Certain institutions are under-appreciated in our society for their ability to foster prosperity. And not just under-appreciated, but often denigrated, attacked and undermined by factions favoring easy economic rents at the expense of others: this is the zero-sum crowd. This list of “10 Prerequisites for Prosperity” is offered by Harry Veryser, and it includes several such important institutions or social arrangements. (He includes a few excellent quotes from the likes of Hayek, Thomas Aquinas and Aristotle.) I find some of the prerequisites on the list to be of greater importance than others. For example, I’m not sure “leisure” deserves a place there, if only because it flows from some of the others. Nevertheless, it is a good list. Several of the pre-conditions have come under great threat in the U.S., and it is no coincidence that these threats have occurred in tandem with our society’s drift toward a collectivist dystopia.

Chronically impoverished societies are prone to instability, violent internal conflict, and even terrorism. Needless to say, these societies usually lack the prerequisites for prosperity enumerated by Veryser. Hernando de Soto writes of how creating such prerequisites can lead to more than a flourishing economy; it can also bring an end to terrorism. He witnessed such a change as a key player in Peru’s successful effort to use economic development to end the threat posed by the Shining Path guerillas in the 1980s and early 1990s. He asserts:

The people of the “Arab street” want to find a place in the modern capitalist economy. But hundreds of millions of them have been unable to do so because of legal constraints to which both local leaders and Western elites are often blind. They have ended up as economic refugees in their own countries. 

To survive, they have cobbled together hundreds of discrete, anarchic arrangements, often called the “informal economy.” Unfortunately, that sector is viewed with contempt by many Arabs and by Western development experts, who prefer well-intended charity projects like providing mosquito nets and nutritional supplements.

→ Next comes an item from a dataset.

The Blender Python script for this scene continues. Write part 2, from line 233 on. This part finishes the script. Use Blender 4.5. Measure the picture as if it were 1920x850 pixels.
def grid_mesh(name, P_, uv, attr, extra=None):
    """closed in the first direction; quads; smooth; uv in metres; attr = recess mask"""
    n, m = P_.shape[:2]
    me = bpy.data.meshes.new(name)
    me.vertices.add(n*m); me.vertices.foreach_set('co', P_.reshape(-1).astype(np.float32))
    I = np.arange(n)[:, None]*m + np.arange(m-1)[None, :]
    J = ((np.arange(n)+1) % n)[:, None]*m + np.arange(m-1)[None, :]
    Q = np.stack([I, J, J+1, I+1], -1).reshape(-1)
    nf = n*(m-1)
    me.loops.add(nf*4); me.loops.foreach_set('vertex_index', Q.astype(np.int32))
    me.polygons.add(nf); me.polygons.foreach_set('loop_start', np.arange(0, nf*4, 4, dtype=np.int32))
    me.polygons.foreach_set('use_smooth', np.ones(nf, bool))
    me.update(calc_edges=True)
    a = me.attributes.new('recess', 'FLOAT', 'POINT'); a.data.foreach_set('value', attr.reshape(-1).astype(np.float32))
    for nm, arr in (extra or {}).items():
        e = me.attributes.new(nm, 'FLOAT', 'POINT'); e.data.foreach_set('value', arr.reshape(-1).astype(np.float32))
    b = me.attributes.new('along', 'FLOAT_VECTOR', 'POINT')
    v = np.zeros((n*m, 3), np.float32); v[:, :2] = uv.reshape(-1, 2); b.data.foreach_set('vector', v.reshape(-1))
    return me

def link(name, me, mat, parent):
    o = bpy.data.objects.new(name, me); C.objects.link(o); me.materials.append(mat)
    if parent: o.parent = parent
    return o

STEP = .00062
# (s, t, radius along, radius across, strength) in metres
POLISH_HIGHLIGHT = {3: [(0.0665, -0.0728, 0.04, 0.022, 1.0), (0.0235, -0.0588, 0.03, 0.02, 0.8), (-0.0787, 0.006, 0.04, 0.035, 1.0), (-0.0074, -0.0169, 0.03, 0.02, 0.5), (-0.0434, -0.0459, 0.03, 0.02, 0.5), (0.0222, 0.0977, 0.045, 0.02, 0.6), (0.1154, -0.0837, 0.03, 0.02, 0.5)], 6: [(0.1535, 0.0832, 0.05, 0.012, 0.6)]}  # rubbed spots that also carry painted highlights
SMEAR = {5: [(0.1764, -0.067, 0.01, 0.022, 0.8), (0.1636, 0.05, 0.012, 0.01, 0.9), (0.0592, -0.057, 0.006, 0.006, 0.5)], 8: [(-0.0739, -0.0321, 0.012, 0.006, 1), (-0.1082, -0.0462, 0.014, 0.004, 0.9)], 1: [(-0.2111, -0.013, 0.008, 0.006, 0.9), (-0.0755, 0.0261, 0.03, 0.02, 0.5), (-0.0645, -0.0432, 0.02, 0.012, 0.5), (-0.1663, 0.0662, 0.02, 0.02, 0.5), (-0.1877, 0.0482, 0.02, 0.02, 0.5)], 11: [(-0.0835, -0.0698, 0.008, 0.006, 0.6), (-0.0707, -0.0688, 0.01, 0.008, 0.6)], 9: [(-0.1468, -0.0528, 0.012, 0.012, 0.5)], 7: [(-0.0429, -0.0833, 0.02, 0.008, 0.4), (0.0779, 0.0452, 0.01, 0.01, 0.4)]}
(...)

de Soto recommends that governments start by allowing entrepreneurs to build capital from the ground up, enabling them to obtain secure title to property, and by eliminating restraints on economic activity imposed by coercive authorities. Liberty can go a long way toward solving the most intractable social problems.

As countries from China to Peru to Botswana have proved in recent years, poor people can adapt quickly when given a framework of modern rules for property and capital. The trick is to start. We must remember that, throughout history, capitalism has been created by those who were once poor.